To the unsuspecting viewer, Khan initially draws out the plot of "After Love" as if it were yet another standard meditation on grief. There's plenty of that, to be sure, as Mary wanders through the aftermath of the funeral in a haze. She visits the lookout point atop the White Cliffs of Dover where she used to await her husband's return from his frequent voyages as a ship captain. She listens to the last voicemail he ever left her on repeat. She even struggles through her salah, the daily prayers in accordance with her faith.
But once Mary stumbles upon evidence of her husband's lover Geneviève (Nathalie Richard) in France, something within this grief-stricken widow compels her to seek out this rival for her affections, confront her, and let the chips fall where they may. What she discovers instead, however, isn't a lesson about coming to terms with grief, but a much more complicated and nuanced insight into the nature of belonging.
Don't sleep on Joanna Scanlan's intensely vulnerable lead performance
Despite a humble budget and relatively low-scale approach, Khan ensures that the story at the heart of "After Love" is anything but — thanks primarily to the secret weapon up his sleeve in actor Joanna Scanlan, working in perfect synchronicity with a deceptively sharp script. Upon traveling to Calais, France, Mary locates the target of her ire and the cause of her crumbling worldview (Khan breaks from his restrained tone and adds a touch of blunt surrealism to the proceedings, notably with a disturbing vision of the White Cliffs disintegrating before Mary's very eyes while she crosses the English Channel on her way to France) and finds nothing like what she expected. Mistaken for a cleaning maid before she can even get a word in and promptly enlisted to help Geneviève prepare for an upcoming move, oblivious of her lover's tragic passing, only Scanlan's fiercely internalized (though never inaccessible) performance keeps this otherwise dubious situation on firm footing.

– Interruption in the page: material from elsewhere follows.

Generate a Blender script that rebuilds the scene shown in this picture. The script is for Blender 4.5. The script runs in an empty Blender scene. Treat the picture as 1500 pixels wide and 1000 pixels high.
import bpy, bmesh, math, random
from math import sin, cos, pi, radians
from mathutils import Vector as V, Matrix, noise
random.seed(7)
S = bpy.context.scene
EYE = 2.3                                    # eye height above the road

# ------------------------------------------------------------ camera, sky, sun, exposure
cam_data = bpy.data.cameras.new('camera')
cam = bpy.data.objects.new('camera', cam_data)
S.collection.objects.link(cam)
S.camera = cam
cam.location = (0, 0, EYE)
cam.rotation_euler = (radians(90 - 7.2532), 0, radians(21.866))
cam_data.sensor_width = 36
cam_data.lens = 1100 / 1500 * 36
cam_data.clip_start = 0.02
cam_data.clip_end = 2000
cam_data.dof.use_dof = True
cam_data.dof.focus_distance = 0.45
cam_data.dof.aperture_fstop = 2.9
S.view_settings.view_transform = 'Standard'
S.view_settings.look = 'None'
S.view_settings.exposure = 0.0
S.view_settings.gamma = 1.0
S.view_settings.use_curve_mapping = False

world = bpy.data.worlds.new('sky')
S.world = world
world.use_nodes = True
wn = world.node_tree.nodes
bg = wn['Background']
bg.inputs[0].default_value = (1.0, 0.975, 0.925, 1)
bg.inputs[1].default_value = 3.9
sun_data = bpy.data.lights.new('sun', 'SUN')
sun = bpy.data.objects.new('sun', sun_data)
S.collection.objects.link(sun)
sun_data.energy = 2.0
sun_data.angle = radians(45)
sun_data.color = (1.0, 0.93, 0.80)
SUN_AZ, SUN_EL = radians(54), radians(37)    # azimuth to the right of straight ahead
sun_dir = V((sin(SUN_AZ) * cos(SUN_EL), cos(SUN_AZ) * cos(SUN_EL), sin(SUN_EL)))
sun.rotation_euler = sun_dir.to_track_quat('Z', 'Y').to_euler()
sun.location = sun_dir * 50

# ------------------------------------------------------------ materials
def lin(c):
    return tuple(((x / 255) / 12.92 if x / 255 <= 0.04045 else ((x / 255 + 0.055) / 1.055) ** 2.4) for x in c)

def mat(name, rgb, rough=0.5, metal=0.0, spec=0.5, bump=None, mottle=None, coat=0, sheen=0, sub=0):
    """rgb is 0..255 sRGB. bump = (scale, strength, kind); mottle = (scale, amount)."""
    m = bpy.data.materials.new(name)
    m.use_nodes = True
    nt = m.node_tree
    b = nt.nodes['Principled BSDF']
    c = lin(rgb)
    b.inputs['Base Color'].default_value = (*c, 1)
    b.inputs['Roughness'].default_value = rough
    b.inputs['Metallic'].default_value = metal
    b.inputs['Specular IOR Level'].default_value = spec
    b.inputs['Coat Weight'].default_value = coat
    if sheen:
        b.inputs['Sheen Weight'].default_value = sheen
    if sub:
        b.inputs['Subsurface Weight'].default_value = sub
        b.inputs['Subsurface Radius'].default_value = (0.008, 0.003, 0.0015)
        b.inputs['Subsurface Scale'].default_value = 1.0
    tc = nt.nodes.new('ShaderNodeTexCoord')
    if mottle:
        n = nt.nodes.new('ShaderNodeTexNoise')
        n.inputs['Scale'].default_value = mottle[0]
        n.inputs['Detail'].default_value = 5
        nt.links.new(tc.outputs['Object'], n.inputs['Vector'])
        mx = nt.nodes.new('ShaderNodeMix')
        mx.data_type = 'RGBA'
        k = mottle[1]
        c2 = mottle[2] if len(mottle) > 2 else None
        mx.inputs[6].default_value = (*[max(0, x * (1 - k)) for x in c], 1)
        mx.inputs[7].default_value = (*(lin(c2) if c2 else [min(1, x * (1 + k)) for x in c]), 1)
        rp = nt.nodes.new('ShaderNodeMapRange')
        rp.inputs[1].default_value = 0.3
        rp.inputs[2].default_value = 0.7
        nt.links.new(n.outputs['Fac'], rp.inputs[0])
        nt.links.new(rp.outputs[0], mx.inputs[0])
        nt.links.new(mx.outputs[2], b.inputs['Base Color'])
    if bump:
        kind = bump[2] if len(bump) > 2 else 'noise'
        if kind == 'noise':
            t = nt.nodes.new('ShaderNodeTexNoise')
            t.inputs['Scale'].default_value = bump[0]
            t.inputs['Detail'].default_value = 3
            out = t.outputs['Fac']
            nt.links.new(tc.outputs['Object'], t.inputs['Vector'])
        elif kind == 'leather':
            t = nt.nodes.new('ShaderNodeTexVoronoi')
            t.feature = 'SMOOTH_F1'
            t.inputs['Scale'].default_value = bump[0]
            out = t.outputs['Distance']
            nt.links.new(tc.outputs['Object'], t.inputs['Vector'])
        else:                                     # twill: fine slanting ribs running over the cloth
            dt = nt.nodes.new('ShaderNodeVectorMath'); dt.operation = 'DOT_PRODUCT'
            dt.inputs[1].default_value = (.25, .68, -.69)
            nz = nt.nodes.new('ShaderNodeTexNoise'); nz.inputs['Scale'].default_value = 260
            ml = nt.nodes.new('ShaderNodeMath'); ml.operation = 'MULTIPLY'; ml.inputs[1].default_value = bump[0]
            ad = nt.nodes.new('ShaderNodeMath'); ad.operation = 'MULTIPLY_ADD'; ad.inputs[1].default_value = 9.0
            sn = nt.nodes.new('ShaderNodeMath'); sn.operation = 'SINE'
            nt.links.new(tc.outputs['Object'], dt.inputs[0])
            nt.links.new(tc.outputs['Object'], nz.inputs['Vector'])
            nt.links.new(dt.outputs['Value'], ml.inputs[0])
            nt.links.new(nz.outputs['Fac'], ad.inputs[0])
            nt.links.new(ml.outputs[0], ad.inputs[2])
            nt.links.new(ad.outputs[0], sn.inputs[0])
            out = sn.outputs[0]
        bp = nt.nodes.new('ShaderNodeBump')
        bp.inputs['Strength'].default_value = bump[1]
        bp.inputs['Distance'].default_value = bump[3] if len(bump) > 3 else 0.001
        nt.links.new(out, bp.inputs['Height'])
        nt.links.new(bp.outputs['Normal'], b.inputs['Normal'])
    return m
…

Though we may struggle to comprehend exactly why Mary would silently go along with such demeaning circumstances under the eye of her late husband's mistress, "After Love" never betrays even a hint of uncertainty or indecision — not unlike Mary herself. With the patience of an expert storyteller, the middle hour of the film steadily unspools new layers and new revelations that constantly flips the script on viewers. The appearance of Geneviève and Ahmed's illegitimate teenage son Solomon, played by Talid Ariss, infinitely complicates an already-messy scenario, but more intimate details like finding Ahmed's clothing in the laundry or seeing Solomon watch old home videos of his father cause the otherwise rock-solid Mary to show cracks underneath her impenetrable surface.
The more she surreptitiously inserts herself into Geneviève's life and learns through her unique perspective that someone comfortable with adultery isn't necessarily a monster, the less Mary's able to pull back from her own morbid curiosity and the surprising bond she's already begun to develop with this family. The character's entire emotional journey, remarkably enough, remains held together by Scanlan's calm, measured, and intensely vulnerable performance.
Pathos in unexpected places
Although it's only a matter of time before the (metaphorical) ticking time bomb under the table goes off and secrets are finally revealed, "After Love" stays far removed from cheap sources of drama and wrings its drama out of only the most human impulses of those involved. The film could've easily been weighed down and smothered by its own ambition, with Khan taking the skeleton of an almost Asgar Farhadi-like morality play and mining something wholly original out of it. (It should be noted that Khan derived much of Mary's character and backstory from that of his own mother.) Instead, what we're left with is something far more personal and introspective that more than justifies our investment in three of the most unlikely individuals you'll ever meet.
Ultimately, the missing figure of Ahmed at the center of each one of these lives proves to be the ghost that forever links them together. Their worldviews, backgrounds, and life experiences couldn't possibly be more different from one another, but a staunch refusal to judge one another prevents them from robbing themselves of a vital sense of connection. And in one last ode to the power of contradiction, the devastating turns in the final act give way to a stirring conclusion that somehow, someway, feels downright heartwarming.
For a film that grapples with so many capital-letter themes about loss, identity, and perseverance, it's the central question about belonging — and our difficulties in ever really getting to know how we fit into another person's life, even a spouse or parental figure — that truly sets "After Love" apart. Audiences aren't given any easy answers or profound truths to be placated by, but the final image we're left with suggests something far messier and more potent. The journey to that destination ends up being well worth the ride.